Weil der immer abschreibt.
     
    Hier wird die hohe Welt der Politik, die Erhabenheit der Kabinettssitzungen (Westerwelle, als er noch Vizekanzler war, kriegte sich überhaupt nicht ein, als er – die Kanzlerin war im Urlaub – einmal eine Kabinettssitzung leiten durfte. Er inszenierte das fürs Fernsehen und genoss die Inszenierung in vollen Zügen) auf die Schulbank-Banalität von Erstklässlern reduziert, die schielend beim Nachbarn abgucken und abschreiben. Zu dieser Szene denkt man sich Westerwelle hinzu, der die Finger schnippend hebt: »Herr Lehrer, ich weiß was!«
    Deutschland aber ist ja nicht nur das Land der Dichter und Denker, sondern auch das der Titel und Auszeichnungen. »Heiße Magister, heiße Doktor gar«, stöhnt Faust in Goethes Drama, und sein Famulus Wagner kann sich gar nicht halten, weil er mit dem Herrn Doktor Faust nicht nur parlieren, sondern auch beim Osterspaziergang das Bad in der Menge mit ihm genießen darf.
    Es gibt einen Witz, den sich die Besatzer nach der Stunde null, in der Trümmerlandschaft der zu Schutt und Asche gebombten deutschen Städte erzählten. Da gab es nicht nur die mit Recht berühmt gewordenen Trümmerfrauen, die im Schutt des zerstörten Deutschlands die Ärmel hochkrempelten und damit einen ersten Emanzipationsschub durch das Land schickten, es gab auch die ausgemergelten Hunger- und Elendsgestalten der daheimgebliebenen Männer, die im Volkssturm oder als Unabkömmliche den Krieg überstanden hatten.
     
    Aus den Trümmern hört man ein Rauschen und Murmeln. Eine Menschenkette aus älteren Deutschen räumt auf, reicht sich die Ziegel aus dem Schutt weiter.

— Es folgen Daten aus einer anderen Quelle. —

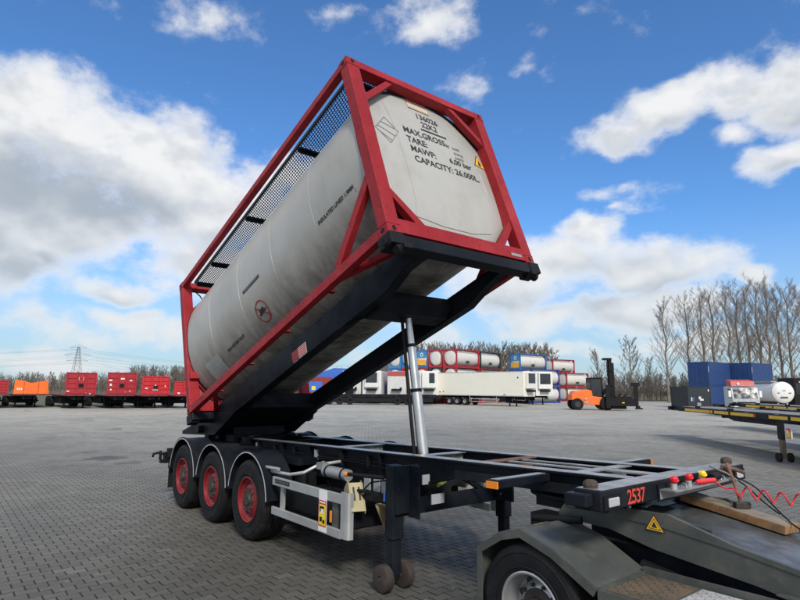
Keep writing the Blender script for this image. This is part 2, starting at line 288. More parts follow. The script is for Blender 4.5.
# ------------------------------------------------------------------ mesh helpers
class MB:
    def __init__(s): s.v = []; s.f = []; s.M = None
    def add(s, vs, fs):
        o = len(s.v)
        if s.M is not None: vs = [tuple(s.M @ Vector(p)) for p in vs]
        s.v += [tuple(p) for p in vs]; s.f += [tuple(i+o for i in q) for q in fs]; return s
    def box(s, x0, x1, y0, y1, z0, z1):
        return s.add([(x0, y0, z0), (x1, y0, z0), (x1, y1, z0), (x0, y1, z0), (x0, y0, z1), (x1, y0, z1), (x1, y1, z1), (x0, y1, z1)],
                     [(0, 3, 2, 1), (4, 5, 6, 7), (0, 1, 5, 4), (1, 2, 6, 5), (2, 3, 7, 6), (3, 0, 4, 7)])
    def bar(s, p, q, w, h, up=(0, 0, 1)):
        """box-section bar from p to q"""
        p = Vector(p); q = Vector(q); d = (q-p).normalized(); up = Vector(up)
        a = d.cross(up)
        if a.length < 1e-4: a = d.cross(Vector((1, 0, 0)))
        a.normalize(); b = a.cross(d).normalized(); vs = []
        for c in (p, q):
            for i, j in ((-1, -1), (1, -1), (1, 1), (-1, 1)): vs.append(c+a*i*w/2+b*j*h/2)
        return s.add(vs, [(0, 3, 2, 1), (4, 5, 6, 7), (0, 1, 5, 4), (1, 2, 6, 5), (2, 3, 7, 6), (3, 0, 4, 7)])
    def prism(s, poly, lo, hi, ax='y'):
        n = len(poly)
        def P(a, b, t): return {'y': (a, t, b), 'x': (t, a, b), 'z': (a, b, t)}[ax]
        vs = [P(a, b, lo) for a, b in poly]+[P(a, b, hi) for a, b in poly]
        fs = [tuple(range(n-1, -1, -1)), tuple(range(n, 2*n))]+[(i, (i+1) % n, n+(i+1) % n, n+i) for i in range(n)]
        return s.add(vs, fs)
    def cyl(s, p, q, r, r2=None, n=16, caps=True):
        r2 = r if r2 is None else r2
        p = Vector(p); q = Vector(q); d = (q-p).normalized(); a = d.orthogonal().normalized(); b = d.cross(a); vs = []
        for c, rr in ((p, r), (q, r2)):
            for i in range(n): t = 2*math.pi*i/n; vs.append(c+(a*math.cos(t)+b*math.sin(t))*rr)
        fs = [(i, (i+1) % n, n+(i+1) % n, n+i) for i in range(n)]
        if caps: fs += [tuple(range(n-1, -1, -1)), tuple(range(n, 2*n))]
        return s.add(vs, fs)
    def tube(s, pts, r, n=8):
        pts = [Vector(p) for p in pts]; vs = []; fs = []; prev = None
        for i, p in enumerate(pts):
            d = (pts[min(i+1, len(pts)-1)]-pts[max(i-1, 0)]).normalized()
            a = d.orthogonal().normalized() if prev is None else (prev-d*prev.dot(d)).normalized()
            prev = a; b = d.cross(a)
            for k in range(n): t = 2*math.pi*k/n; vs.append(p+(a*math.cos(t)+b*math.sin(t))*r)
        for i in range(len(pts)-1):
            for k in range(n): fs.append((i*n+k, i*n+(k+1) % n, (i+1)*n+(k+1) % n, (i+1)*n+k))
        fs += [tuple(range(n-1, -1, -1)), tuple(range((len(pts)-1)*n, len(pts)*n))]
        return s.add(vs, fs)
    def lathe(s, prof, c=(0, 0, 0), ax='y', n=32, closed=False, t0=0, t1=2*math.pi):
        """prof = [(radius, along-axis)]"""
        vs = []; fs = []; m_ = len(prof); full = abs(t1-t0-2*math.pi) < 1e-6; N = n if full else n+1
        for i in range(N):
            t = t0+(t1-t0)*i/n; cs, sn = math.cos(t), math.sin(t)
            for r, a in prof:
                vs.append({'y': (c[0]+r*cs, c[1]+a, c[2]+r*sn), 'x': (c[0]+a, c[1]+r*cs, c[2]+r*sn), 'z': (c[0]+r*cs, c[1]+r*sn, c[2]+a)}[ax])
        K = m_ if closed else m_-1
        for i in range(n):
            j = (i+1) % N
            for k in range(K): l = (k+1) % m_; fs.append((i*m_+k, i*m_+l, j*m_+l, j*m_+k))
        return s.add(vs, fs)
    def sphere(s, c, r, n=12, sc=(1, 1, 1)):
        prof = [(max(1e-4, r*math.sin(math.pi*i/n)), -r*math.cos(math.pi*i/n)) for i in range(n+1)]
        t = MB(); t.lathe(prof, ax='z', n=n*2)
        return s.add([(c[0]+x*sc[0], c[1]+y*sc[1], c[2]+z*sc[2]) for x, y, z in t.v], t.f)
    def mesh(s, name):
        me = bpy.data.meshes.new(name); me.from_pydata(s.v, [], s.f)
        bm = bmesh.new(); bm.from_mesh(me); bmesh.ops.recalc_face_normals(bm, faces=bm.faces); bm.to_mesh(me); bm.free()
        return me
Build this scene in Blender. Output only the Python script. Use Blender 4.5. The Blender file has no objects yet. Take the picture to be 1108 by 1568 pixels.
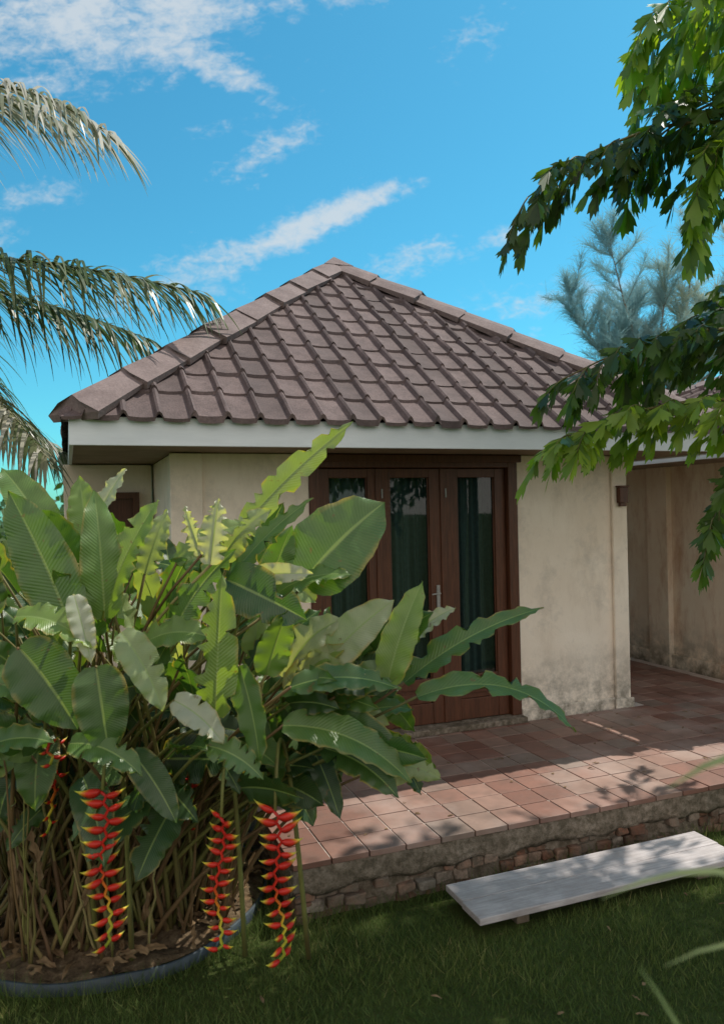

Wenn man dem Gemurmel näher kommt, versteht man, was sie beim Weiterreichen murmeln: »Bitte schön, Herr Doktor«, »Danke schön, Herr Doktor«, »Bitte schön, Herr Doktor«, »Danke schön, Herr Doktor«, »Bitte schön, Herr Doktor« … ad infinitum.
     
    1960 war ich Redakteur bei der Stuttgarter Zeitung . Deren Herausgeber, Josef Eberle, hatte in der Nazizeit zu seiner jüdischen Frau gehalten und auf jede Nazikarriere verzichtet. Er war vorher ein linker Volksschrifsteller gewesen, Sebastian Blau, der sehr schöne schwäbische Mundart-Gedichte voller List und sprachlicher Tücke geschrieben hatte. Jetzt, als einer der Lizenzträger der Stuttgarter Zeitung , wurde er schnell wohlhabend und angesehen. Er hatte aufgrund der zwölf barbarischen Jahre kulturellen und gesellschaftlichen Nachholbedarf, auch als Humorist, dessen mögliche akademische Karriere die Nazis verhindert hatten. Jetzt verfasste er lateinische Gedichte. Er veröffentlichte sie in der Wochenendbeilage seiner Zeitung, warum auch nicht? Er spendete dem klassisch-philologischen Institut der Universität Tübingen Gelder für deren Bibliothek und Forschung. Er wurde Ehrendoktor. Und dann sogar Ehrenprofessor, Professor h. c.
    Es war ein Festtag für ihn, als er das Anfang der Sechzigerjahre feiern durfte! Wir, seine Redakteure und Angestellten, waren zu diesem Anlass zu einem kleinen Umtrunk in sein Herausgeberbüro gebeten worden. Seine Chefsekretärin rief mich an.